## Begin AVAILABLE DATA

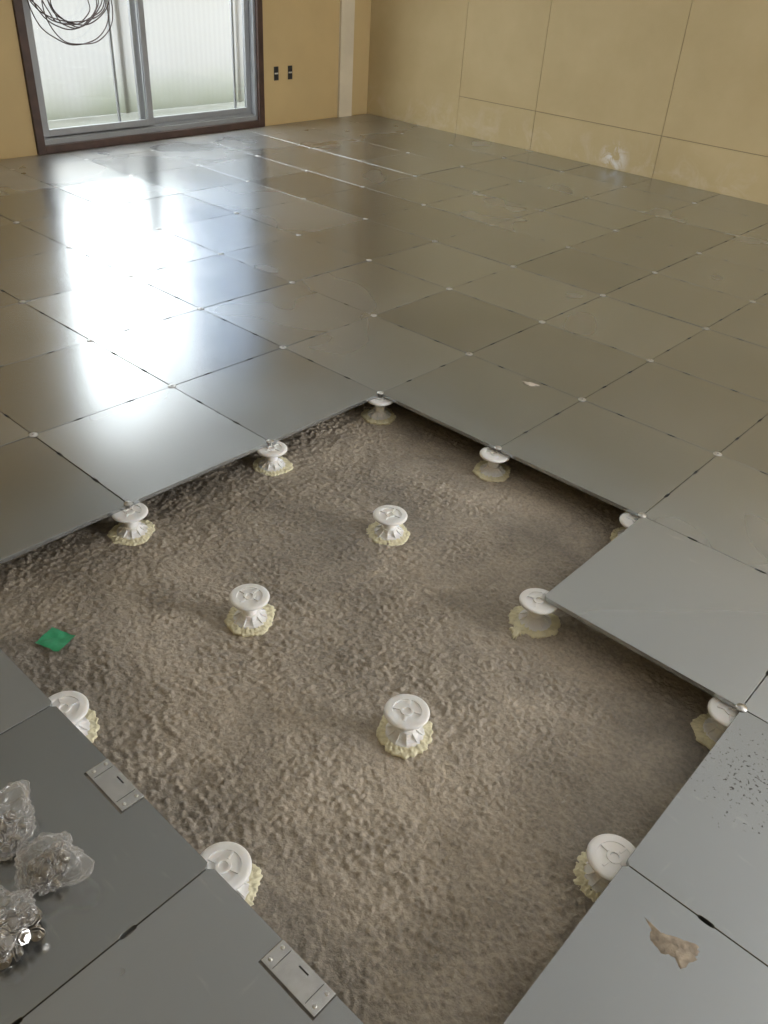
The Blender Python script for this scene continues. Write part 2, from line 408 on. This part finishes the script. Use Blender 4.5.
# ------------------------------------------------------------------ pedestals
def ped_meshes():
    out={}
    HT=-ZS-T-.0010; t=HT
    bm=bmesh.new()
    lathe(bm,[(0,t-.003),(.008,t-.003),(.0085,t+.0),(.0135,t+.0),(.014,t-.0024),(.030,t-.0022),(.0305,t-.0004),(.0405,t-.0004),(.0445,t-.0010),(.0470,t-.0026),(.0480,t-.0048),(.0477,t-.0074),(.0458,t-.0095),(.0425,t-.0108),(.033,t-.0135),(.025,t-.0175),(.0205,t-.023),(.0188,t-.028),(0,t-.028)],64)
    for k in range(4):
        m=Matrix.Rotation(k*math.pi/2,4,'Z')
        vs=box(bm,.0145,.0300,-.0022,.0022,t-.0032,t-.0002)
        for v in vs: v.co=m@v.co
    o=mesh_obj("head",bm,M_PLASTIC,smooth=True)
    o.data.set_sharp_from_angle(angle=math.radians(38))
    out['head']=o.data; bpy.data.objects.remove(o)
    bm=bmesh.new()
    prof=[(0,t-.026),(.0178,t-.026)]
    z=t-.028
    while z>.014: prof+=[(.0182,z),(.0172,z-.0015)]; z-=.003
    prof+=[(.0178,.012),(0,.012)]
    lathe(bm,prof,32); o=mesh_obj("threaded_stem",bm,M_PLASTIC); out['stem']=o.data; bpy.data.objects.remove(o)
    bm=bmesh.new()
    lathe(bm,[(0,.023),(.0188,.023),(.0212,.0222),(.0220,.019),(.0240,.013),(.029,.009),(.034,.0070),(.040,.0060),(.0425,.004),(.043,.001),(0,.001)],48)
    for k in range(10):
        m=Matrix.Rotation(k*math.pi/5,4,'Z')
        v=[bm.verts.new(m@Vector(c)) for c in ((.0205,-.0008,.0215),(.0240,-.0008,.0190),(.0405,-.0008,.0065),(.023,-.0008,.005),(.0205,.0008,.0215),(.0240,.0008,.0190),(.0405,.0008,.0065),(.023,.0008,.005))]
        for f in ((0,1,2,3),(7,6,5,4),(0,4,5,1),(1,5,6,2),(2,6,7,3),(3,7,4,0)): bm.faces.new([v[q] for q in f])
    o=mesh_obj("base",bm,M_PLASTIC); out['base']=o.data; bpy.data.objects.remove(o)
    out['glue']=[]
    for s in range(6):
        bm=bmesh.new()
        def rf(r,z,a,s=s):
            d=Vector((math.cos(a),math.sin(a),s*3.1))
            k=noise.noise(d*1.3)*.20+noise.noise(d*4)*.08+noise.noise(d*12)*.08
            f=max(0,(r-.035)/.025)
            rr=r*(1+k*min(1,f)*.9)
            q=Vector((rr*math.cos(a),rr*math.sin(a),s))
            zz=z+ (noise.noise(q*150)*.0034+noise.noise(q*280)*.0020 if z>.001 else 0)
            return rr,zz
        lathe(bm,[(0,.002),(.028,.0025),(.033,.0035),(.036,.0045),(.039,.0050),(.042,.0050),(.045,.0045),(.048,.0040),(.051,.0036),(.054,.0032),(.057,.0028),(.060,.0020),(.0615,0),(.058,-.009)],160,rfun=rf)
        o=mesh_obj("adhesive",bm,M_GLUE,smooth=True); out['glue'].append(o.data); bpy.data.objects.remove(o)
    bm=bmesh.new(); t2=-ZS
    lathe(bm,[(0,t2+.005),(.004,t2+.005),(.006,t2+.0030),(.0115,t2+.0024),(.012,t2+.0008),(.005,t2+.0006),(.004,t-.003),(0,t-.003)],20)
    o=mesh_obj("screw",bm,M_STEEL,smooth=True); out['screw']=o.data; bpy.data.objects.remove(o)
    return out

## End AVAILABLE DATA

**WHAT IS NEEDED**
Restate the whole of the material word for word without the pictures.

**TASK RESPONSE**
The Blender Python script for this scene continues. Write part 2, from line 408 on. This part finishes the script. Use Blender 4.5.
# ------------------------------------------------------------------ pedestals
def ped_meshes():
    out={}
    HT=-ZS-T-.0010; t=HT
    bm=bmesh.new()
    lathe(bm,[(0,t-.003),(.008,t-.003),(.0085,t+.0),(.0135,t+.0),(.014,t-.0024),(.030,t-.0022),(.0305,t-.0004),(.0405,t-.0004),(.0445,t-.0010),(.0470,t-.0026),(.0480,t-.0048),(.0477,t-.0074),(.0458,t-.0095),(.0425,t-.0108),(.033,t-.0135),(.025,t-.0175),(.0205,t-.023),(.0188,t-.028),(0,t-.028)],64)
    for k in range(4):
        m=Matrix.Rotation(k*math.pi/2,4,'Z')
        vs=box(bm,.0145,.0300,-.0022,.0022,t-.0032,t-.0002)
        for v in vs: v.co=m@v.co
    o=mesh_obj("head",bm,M_PLASTIC,smooth=True)
    o.data.set_sharp_from_angle(angle=math.radians(38))
    out['head']=o.data; bpy.data.objects.remove(o)
    bm=bmesh.new()
    prof=[(0,t-.026),(.0178,t-.026)]
    z=t-.028
    while z>.014: prof+=[(.0182,z),(.0172,z-.0015)]; z-=.003
    prof+=[(.0178,.012),(0,.012)]
    lathe(bm,prof,32); o=mesh_obj("threaded_stem",bm,M_PLASTIC); out['stem']=o.data; bpy.data.objects.remove(o)
    bm=bmesh.new()
    lathe(bm,[(0,.023),(.0188,.023),(.0212,.0222),(.0220,.019),(.0240,.013),(.029,.009),(.034,.0070),(.040,.0060),(.0425,.004),(.043,.001),(0,.001)],48)
    for k in range(10):
        m=Matrix.Rotation(k*math.pi/5,4,'Z')
        v=[bm.verts.new(m@Vector(c)) for c in ((.0205,-.0008,.0215),(.0240,-.0008,.0190),(.0405,-.0008,.0065),(.023,-.0008,.005),(.0205,.0008,.0215),(.0240,.0008,.0190),(.0405,.0008,.0065),(.023,.0008,.005))]
        for f in ((0,1,2,3),(7,6,5,4),(0,4,5,1),(1,5,6,2),(2,6,7,3),(3,7,4,0)): bm.faces.new([v[q] for q in f])
    o=mesh_obj("base",bm,M_PLASTIC); out['base']=o.data; bpy.data.objects.remove(o)
    out['glue']=[]
    for s in range(6):
        bm=bmesh.new()
        def rf(r,z,a,s=s):
            d=Vector((math.cos(a),math.sin(a),s*3.1))
            k=noise.noise(d*1.3)*.20+noise.noise(d*4)*.08+noise.noise(d*12)*.08
            f=max(0,(r-.035)/.025)
            rr=r*(1+k*min(1,f)*.9)
            q=Vector((rr*math.cos(a),rr*math.sin(a),s))
            zz=z+ (noise.noise(q*150)*.0034+noise.noise(q*280)*.0020 if z>.001 else 0)
            return rr,zz
        lathe(bm,[(0,.002),(.028,.0025),(.033,.0035),(.036,.0045),(.039,.0050),(.042,.0050),(.045,.0045),(.048,.0040),(.051,.0036),(.054,.0032),(.057,.0028),(.060,.0020),(.0615,0),(.058,-.009)],160,rfun=rf)
        o=mesh_obj("adhesive",bm,M_GLUE,smooth=True); out['glue'].append(o.data); bpy.data.objects.remove(o)
    bm=bmesh.new(); t2=-ZS
    lathe(bm,[(0,t2+.005),(.004,t2+.005),(.006,t2+.0030),(.0115,t2+.0024),(.012,t2+.0008),(.005,t2+.0006),(.004,t-.003),(0,t-.003)],20)
    o=mesh_obj("screw",bm,M_STEEL,smooth=True); out['screw']=o.data; bpy.data.objects.remove(o)
    return out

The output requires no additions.